Non-existence of a short algorithm for multiplication of $3\times3$ matrices with group $S_4\times S_3$

TL;DR

This paper proves that there are no matrix multiplication algorithms of length 23 or less for 3x3 matrices that admit the symmetry group S4×S3, by analyzing group orbits on tensor decompositions.

Contribution

It provides a complete classification of group orbits on tensors relevant to symmetric algorithms and demonstrates the non-existence of short algorithms with the specified symmetry.

Findings

No algorithms of length ≤23 exist with symmetry group S4×S3.

Complete orbit classification for tensors under the group action.
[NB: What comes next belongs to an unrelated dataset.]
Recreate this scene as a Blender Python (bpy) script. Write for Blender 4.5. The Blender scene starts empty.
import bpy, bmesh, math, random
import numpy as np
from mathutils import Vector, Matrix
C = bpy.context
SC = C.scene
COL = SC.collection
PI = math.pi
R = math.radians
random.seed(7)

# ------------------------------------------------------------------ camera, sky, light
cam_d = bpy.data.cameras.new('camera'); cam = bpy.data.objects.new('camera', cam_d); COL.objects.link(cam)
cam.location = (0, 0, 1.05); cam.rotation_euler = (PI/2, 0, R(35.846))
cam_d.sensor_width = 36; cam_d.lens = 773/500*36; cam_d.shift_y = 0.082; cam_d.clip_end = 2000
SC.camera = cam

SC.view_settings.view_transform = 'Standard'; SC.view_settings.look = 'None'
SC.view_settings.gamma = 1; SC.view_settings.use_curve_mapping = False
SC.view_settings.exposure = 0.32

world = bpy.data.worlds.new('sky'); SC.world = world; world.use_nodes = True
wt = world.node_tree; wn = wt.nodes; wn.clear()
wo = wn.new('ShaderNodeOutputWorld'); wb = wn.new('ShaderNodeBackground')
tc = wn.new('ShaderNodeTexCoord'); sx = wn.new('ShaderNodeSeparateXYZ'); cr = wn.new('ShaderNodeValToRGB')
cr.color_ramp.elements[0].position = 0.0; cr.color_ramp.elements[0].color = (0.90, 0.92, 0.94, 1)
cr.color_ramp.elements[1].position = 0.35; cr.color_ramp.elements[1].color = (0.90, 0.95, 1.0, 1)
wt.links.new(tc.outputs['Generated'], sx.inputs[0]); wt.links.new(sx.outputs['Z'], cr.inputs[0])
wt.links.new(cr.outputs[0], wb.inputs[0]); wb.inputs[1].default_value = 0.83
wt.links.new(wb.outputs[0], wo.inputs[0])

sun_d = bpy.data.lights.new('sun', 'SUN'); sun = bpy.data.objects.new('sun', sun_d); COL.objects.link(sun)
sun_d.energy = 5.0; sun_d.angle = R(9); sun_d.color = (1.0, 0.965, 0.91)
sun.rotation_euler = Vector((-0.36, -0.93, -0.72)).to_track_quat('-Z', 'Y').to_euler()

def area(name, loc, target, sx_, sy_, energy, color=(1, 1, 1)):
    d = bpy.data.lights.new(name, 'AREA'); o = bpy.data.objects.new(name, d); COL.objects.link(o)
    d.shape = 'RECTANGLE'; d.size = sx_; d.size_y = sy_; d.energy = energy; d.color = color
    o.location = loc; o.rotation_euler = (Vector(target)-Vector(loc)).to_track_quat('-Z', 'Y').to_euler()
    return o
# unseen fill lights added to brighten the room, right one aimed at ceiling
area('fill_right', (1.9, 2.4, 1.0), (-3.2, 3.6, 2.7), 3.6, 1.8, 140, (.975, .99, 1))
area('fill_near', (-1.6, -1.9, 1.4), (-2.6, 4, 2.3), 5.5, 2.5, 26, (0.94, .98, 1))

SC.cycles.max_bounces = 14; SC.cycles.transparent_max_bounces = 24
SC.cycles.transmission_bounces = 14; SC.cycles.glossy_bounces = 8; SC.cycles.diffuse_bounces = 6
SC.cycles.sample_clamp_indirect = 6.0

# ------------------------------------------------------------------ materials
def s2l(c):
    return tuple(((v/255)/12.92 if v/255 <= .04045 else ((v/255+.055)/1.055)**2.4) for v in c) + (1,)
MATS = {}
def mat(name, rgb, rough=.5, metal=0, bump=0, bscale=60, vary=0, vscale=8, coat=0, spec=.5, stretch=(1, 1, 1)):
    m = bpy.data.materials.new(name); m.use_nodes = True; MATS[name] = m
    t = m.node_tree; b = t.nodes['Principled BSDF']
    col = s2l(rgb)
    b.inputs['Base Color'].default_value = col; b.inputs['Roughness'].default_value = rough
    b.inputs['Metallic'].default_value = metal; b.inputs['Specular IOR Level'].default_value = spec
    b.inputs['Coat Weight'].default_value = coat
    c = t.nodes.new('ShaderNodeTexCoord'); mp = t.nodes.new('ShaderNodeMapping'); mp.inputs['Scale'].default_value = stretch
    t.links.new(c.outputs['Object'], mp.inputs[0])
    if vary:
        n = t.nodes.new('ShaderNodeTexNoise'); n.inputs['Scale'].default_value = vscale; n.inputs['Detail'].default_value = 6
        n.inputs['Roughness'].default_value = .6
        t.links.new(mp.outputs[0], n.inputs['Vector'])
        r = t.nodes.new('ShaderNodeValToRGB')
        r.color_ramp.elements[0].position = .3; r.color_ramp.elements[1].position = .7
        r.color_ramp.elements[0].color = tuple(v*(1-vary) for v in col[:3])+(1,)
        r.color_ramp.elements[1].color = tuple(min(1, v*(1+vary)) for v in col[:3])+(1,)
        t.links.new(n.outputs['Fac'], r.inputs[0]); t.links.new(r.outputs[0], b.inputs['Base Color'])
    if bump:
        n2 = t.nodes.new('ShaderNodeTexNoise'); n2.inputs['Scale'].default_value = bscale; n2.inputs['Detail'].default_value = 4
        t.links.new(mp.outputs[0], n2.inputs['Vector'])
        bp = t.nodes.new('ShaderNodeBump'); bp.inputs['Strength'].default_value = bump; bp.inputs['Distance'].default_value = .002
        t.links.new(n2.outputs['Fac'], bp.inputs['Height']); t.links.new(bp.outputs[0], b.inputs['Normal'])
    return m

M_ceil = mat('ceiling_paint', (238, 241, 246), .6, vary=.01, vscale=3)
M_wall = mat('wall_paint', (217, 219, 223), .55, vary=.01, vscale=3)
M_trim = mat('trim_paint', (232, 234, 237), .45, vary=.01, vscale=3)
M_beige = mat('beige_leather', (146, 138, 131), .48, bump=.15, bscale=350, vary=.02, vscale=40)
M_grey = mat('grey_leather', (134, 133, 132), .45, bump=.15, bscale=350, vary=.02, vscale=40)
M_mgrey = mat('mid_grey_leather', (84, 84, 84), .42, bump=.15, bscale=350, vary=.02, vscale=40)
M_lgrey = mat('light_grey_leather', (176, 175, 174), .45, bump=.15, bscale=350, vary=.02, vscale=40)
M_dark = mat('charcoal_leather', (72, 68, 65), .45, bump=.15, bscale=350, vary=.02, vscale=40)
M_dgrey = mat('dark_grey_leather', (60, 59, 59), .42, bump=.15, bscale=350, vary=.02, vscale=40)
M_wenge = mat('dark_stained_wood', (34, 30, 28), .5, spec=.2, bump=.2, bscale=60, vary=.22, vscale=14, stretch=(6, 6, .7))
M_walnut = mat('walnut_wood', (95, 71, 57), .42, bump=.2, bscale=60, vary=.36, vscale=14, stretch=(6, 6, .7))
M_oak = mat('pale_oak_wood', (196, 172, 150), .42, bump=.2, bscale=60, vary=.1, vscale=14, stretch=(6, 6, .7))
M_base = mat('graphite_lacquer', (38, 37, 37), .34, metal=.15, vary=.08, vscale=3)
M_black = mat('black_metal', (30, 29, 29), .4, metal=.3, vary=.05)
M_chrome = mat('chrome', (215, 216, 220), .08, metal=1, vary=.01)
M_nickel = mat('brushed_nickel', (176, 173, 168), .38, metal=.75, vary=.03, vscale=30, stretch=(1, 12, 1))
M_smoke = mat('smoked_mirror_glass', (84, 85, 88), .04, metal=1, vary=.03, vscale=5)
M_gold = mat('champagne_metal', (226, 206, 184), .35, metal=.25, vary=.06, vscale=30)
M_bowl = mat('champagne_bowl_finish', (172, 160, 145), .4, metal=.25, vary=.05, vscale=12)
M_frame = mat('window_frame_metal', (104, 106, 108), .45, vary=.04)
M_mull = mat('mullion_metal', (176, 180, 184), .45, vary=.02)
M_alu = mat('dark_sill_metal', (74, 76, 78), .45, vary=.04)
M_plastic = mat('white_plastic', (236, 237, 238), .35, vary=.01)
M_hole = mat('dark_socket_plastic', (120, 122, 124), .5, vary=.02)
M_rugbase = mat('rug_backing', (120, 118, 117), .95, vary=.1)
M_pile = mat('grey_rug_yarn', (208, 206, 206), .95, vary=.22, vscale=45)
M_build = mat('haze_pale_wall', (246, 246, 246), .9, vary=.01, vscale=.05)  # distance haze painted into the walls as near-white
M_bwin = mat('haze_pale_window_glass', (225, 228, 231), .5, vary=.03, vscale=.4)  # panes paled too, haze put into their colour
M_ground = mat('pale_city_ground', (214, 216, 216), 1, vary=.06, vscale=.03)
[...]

Methodology for ruling out symmetric algorithms of certain lengths.

Abstract

One of prospective ways to find new fast algorithms of matrix multiplication is to study algorithms admitting nontrivial symmetries. In the work possible algorithms for multiplication of $3\times3$ matrices, admitting a certain group $G$ isomorphic to $S_4\times S_3$, are investigated. It is shown that there exist no such algorithms of length $\leq23$. In the first part of the work, which is the content of the present article, we describe all orbits of length $\leq23$ of $G$ on the set of decomposable tensors in the space $M\otimes M\otimes M$, where $M=M_3({\mathbb C})$ is the space of complex $3\times3$ matrices. In the second part of the work this description will be used to prove that a short algorithm with the above-mentioned group does not exist.